(Lettera Napoletana ) – di Adriana Dragoni – Fino al 2 aprile 2017, Palazzo Zevallos, a Napoli, ospita la mostra “Fergola, lo splendore di un Regno”. Si tratta di 63 dipinti e tele provenienti da vari Musei, tra i quali Capodimonte e San Martino, e dal Palazzo Reale di Napoli.
Salvatore Fergola (1796-1874) fu il cantore della Restaurazione borbonica, soprattutto da quando, nel 1829, fu nominato dal re Francesco I pittore di Corte.
Con Francesco I (1825-1830) visitò la Spagna e la Francia, disegnandone le emergenze monumentali.
Con Ferdinando II (1830-1859) illustrò quelle innovazioni tecnologiche che sono considerate i primati del Regno. Quindi, tra le altre, ritrasse, nel 1839, l’inaugurazione della ferrovia Napoli-Portici (che fu, come si sa, la prima ferrovia italiana), della Napoli-Castellammare di Stabia, del tratto in costruzione della Torre Annunziata-Nocera, della Napoli-Caserta e della sua deviazione verso Nola. Infatti, il successo della ferrovia Napoli- Portici, che aveva trasportato, in un anno, un milione di viaggiatori, aveva incoraggiato il Re a proseguire in questo campo.
Fergola illustrò anche il passaggio della costruzione, nei cantieri di Castellammare, dalle navi a vela a quelle a vapore e quindi il varo della “Ferdinando I” (un altro primato borbonico).

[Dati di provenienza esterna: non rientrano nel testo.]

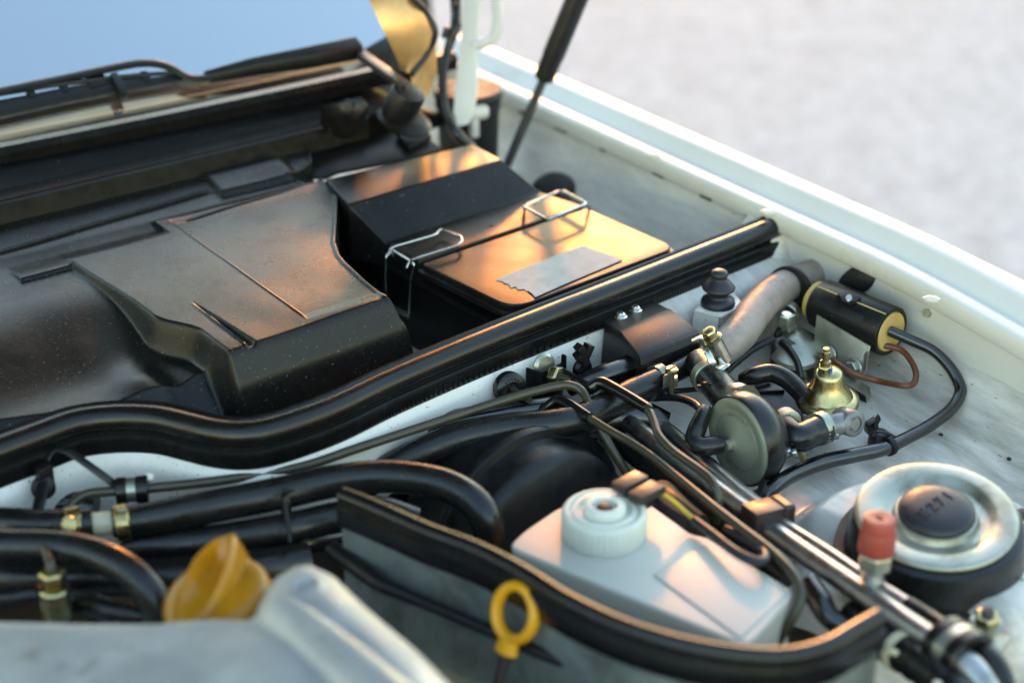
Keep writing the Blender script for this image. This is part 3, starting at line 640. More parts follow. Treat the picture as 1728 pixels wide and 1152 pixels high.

La politica del Re era volta a pubblicizzare l’efficacia di un paternalismo monarchico volto al benessere del popolo. Tuttavia a volte, l’atteggiamento straniero, come quello piemontese, tendeva a denigrare il Regno e anche la sua arte. Così, in occasione di un’esposizione a Brera nel 1852, il critico Carlo Tenca, milanese e “patriota”, scrisse che Fergola, “…non si distacca per nulla da quelle note e stucchevoli spiagge napolitane più manuali che artistiche…”.
Il Fergola “tecnologico” usa anche una composizione secondo linee rette, ma è soprattutto un esponente della scuola di Giacinto Gigante (1806-1876), che esalta una visione tendenzialmente a macchie di colore. Ed è pure un continuatore della tradizione vedutistica settecentesca, per l’ampiezza curvilinea della composizione, la quale, a sua volta, prosegue il paesaggismo seicentesco di Domenico Gargiulo, detto Micco Spadaro (1609-1675), e la sua composizione circolare, in diretta osservazione della natura. Non l’astrazione delle regole prospettiche ma il vero naturale è da sempre nella tradizione pittorica nostrana. E, osservando la realtà, Fergola, già negli ultimi anni del regno di Ferdinando II ne intuisce la crisi e nella sua pittura si avvertono i cupi tremori dell’imminente tragedia. Lui, ai Borbone ed al Regno del quale aveva raffigurato la grandezza, resta fedele e in un autoritratto del 1864 si mostra con la Croce di Cavaliere dell’Ordine di Francesco I, che gli era stata concessa nel 1829. (LN 107/16).